Диссонансом в хоре восторженных голосов звучит голос Лили Брик, написавшей в письме Эльзе Триоле в феврале 1964 года: «Вчера смотрела Майю по телевидению. Она и Фадеечев хороши в “Дон Кихоте”, в “Спящей красавице” она ослепительная, [но] в “Ромео и Джульетте” они оба ужасны!! Это пантомима времен немого кино, Майе сто лет… Боюсь, как бы эта ошибка не навредила ей… Уму непостижимо, как это можно!»

Майе это, конечно, не навредило, но Джульетту она станцевала всего несколько раз: уж слишком непривычным был созданный ею образ. Знаете, что говорил Игорь Стравинский, великий новатор и реформатор музыки, особенно балетной? Что люди любят узнавать, а не познавать.

– Она совсем мало танцевала Джульетту, – говорю Михаилу Лавровскому.

– Мало, – соглашается он.

– Не прижился сделанный ею образ? Слишком неожиданный?

– У людей существует косное мнение о том или ином образе. Мне Майя Михайловна нравилась в Джульетте. Она может быть нежная, может быть слабая, она может быть сильная, но это должна быть Джульетта. Это не может быть другой образ. Можно взять любую черту, которую у хореографа балерина и репетитор считают важной. Майя Михайловна сделала Джульетту очень сильной. Почему нет?

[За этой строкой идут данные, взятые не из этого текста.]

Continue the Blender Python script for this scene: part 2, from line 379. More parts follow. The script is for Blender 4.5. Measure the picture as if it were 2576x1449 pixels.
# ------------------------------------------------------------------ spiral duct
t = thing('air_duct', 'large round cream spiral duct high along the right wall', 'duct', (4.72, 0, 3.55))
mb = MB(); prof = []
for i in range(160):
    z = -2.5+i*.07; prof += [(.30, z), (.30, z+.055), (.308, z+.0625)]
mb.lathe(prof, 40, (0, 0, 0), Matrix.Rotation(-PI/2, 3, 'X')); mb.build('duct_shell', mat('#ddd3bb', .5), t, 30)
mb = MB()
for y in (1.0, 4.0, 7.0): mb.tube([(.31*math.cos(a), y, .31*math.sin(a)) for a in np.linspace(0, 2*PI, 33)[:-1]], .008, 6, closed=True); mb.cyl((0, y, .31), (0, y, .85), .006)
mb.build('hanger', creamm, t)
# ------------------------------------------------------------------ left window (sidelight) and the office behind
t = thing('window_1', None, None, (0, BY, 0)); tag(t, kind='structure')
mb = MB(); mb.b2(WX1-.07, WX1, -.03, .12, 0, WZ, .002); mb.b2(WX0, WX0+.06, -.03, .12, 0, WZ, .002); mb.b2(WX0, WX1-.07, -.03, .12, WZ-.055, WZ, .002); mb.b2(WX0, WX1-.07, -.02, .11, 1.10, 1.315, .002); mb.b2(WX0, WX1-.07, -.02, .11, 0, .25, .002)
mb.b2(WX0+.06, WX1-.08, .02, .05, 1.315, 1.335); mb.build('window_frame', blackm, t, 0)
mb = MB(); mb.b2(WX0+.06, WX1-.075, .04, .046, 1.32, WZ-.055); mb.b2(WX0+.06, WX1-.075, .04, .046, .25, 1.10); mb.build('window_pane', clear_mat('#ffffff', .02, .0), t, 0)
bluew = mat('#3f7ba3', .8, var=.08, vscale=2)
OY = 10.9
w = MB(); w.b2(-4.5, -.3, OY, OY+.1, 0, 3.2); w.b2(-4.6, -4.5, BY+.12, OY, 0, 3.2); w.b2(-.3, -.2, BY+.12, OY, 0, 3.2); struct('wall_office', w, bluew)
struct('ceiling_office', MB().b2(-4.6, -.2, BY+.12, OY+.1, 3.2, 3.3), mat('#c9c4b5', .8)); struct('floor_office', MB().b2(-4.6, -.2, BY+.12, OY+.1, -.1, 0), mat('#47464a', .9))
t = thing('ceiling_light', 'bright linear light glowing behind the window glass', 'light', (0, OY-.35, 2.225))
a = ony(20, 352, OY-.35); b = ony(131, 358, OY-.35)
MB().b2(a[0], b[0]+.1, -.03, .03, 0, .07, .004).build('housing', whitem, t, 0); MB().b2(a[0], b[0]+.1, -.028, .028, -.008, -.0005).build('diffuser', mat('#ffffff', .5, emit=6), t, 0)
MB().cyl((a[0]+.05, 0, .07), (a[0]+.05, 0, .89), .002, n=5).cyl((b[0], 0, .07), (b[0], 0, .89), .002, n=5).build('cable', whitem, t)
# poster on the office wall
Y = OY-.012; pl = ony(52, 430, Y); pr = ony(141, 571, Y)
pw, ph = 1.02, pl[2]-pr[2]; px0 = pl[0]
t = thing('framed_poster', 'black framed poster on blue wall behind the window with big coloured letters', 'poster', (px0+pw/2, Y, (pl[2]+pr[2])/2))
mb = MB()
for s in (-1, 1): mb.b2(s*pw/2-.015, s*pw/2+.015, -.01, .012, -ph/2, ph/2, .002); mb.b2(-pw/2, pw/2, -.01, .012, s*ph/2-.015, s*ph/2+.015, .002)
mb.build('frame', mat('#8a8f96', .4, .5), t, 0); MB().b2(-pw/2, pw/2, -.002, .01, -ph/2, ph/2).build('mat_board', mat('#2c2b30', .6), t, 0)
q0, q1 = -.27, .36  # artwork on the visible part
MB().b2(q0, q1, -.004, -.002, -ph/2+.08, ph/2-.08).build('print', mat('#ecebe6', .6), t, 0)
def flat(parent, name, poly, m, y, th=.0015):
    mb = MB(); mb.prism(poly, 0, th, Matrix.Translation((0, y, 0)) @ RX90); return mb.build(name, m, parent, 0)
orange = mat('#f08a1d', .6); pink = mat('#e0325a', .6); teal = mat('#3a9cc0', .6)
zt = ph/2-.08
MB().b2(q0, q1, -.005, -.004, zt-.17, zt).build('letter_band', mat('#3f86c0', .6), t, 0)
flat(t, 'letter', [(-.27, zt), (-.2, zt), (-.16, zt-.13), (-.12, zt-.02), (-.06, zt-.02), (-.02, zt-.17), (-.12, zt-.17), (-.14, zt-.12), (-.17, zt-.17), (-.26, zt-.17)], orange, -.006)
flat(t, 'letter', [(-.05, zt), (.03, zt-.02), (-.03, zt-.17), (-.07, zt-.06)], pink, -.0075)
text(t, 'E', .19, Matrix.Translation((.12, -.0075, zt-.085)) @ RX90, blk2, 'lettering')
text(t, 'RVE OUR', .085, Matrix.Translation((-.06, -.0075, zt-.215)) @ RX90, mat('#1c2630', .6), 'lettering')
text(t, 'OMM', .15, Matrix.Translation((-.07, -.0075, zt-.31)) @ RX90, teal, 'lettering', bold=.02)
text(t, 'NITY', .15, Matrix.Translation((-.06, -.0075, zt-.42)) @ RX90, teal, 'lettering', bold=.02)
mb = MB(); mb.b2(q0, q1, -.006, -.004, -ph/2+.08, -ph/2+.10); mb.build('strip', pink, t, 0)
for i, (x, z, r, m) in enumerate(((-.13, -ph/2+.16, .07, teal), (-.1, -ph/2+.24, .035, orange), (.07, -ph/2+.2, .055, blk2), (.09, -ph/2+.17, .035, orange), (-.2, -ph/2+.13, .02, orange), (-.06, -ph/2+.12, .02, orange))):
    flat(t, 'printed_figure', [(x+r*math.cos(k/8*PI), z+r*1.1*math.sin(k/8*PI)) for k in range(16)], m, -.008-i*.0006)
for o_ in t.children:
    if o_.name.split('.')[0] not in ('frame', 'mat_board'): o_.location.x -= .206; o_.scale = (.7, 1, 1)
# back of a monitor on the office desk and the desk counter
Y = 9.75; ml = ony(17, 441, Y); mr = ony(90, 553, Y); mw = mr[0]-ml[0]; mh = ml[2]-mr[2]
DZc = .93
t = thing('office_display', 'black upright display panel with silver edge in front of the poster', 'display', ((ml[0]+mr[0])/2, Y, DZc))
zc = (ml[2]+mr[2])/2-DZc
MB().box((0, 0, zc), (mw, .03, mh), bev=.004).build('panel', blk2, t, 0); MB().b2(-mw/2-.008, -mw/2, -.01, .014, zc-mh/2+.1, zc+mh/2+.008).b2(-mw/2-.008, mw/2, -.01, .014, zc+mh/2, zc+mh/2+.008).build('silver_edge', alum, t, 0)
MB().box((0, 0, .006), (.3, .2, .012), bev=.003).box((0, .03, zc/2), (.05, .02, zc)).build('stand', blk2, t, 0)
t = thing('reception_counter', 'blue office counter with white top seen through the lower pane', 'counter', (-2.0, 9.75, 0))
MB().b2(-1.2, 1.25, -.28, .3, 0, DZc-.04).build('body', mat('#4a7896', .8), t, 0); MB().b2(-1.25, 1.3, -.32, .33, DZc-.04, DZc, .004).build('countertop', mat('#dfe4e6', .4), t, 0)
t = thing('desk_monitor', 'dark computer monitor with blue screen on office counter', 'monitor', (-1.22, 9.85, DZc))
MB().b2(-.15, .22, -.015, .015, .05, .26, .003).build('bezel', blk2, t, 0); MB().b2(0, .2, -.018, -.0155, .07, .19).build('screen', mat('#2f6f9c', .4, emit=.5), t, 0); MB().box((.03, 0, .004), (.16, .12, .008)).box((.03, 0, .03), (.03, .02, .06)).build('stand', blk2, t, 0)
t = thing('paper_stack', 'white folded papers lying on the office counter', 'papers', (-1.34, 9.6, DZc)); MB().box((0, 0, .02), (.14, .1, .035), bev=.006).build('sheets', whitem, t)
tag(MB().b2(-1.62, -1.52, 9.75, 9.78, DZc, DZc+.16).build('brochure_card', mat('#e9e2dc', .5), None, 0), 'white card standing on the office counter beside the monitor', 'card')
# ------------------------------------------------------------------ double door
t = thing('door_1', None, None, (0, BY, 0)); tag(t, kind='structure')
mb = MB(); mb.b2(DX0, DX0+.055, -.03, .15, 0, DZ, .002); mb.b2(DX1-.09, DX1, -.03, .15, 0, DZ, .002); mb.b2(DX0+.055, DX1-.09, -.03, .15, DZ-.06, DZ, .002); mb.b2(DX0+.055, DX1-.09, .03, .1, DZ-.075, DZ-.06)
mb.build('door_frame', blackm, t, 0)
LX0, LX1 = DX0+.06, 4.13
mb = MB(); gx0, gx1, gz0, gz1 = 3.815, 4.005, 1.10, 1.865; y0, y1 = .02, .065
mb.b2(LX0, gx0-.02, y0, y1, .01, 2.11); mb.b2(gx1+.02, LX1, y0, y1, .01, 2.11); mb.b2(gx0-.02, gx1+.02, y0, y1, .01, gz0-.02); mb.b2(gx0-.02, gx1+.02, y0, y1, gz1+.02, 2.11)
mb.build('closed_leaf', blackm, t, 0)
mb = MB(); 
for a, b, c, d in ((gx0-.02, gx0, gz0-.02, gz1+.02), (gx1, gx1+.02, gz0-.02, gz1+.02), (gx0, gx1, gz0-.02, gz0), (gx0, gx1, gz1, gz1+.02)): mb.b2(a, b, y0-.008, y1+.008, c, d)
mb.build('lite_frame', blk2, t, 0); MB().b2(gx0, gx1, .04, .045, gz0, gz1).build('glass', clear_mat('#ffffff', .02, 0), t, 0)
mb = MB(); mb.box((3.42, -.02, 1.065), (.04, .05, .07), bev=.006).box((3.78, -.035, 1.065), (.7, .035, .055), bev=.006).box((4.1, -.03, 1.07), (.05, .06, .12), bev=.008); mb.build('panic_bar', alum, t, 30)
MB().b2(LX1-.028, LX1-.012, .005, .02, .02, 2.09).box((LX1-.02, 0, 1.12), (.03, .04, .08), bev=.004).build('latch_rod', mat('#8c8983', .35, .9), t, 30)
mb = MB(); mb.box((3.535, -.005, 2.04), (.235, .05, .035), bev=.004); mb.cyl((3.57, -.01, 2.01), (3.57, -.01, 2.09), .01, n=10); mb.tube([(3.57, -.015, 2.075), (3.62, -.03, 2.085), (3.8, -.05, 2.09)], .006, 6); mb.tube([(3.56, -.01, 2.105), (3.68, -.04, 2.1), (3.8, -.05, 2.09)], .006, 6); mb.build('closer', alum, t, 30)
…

– Но, возможно, такова была сила восприятия Улановой… какая-то тень Улановой была над этой ролью…

– Понимаете, тень… Уланова – да, она создала этот шедевр, но многие балерины просто играли «под Уланову». А «под кого-то» играть нельзя, надо быть личностью. Вот Майя Михайловна была личность.

– И вносила себя в каждую роль.

– Да, да. А иначе нельзя.

Из всех классических балетов Майя Плисецкая не станцевала, кажется, лишь одну большую роль – Жизель. Повелительницу виллис Мирту сделала в свой второй театральный сезон – в 1944 году, а вот Жизель – никогда. Почему? Валерий Лагунов объясняет:

– Шлейф славы Улановой еще сохранялся, так же как и в «Ромео», когда она танцевала. Трудно было преодолеть.

Наталия Касаткина уверена: зря Майя не взялась за эту роль:

– Она со мной на эту тему говорила. И я считаю, что она зря не станцевала.

А вот Борис Мессерер уверен: Жизель не соответствовала Майиному характеру.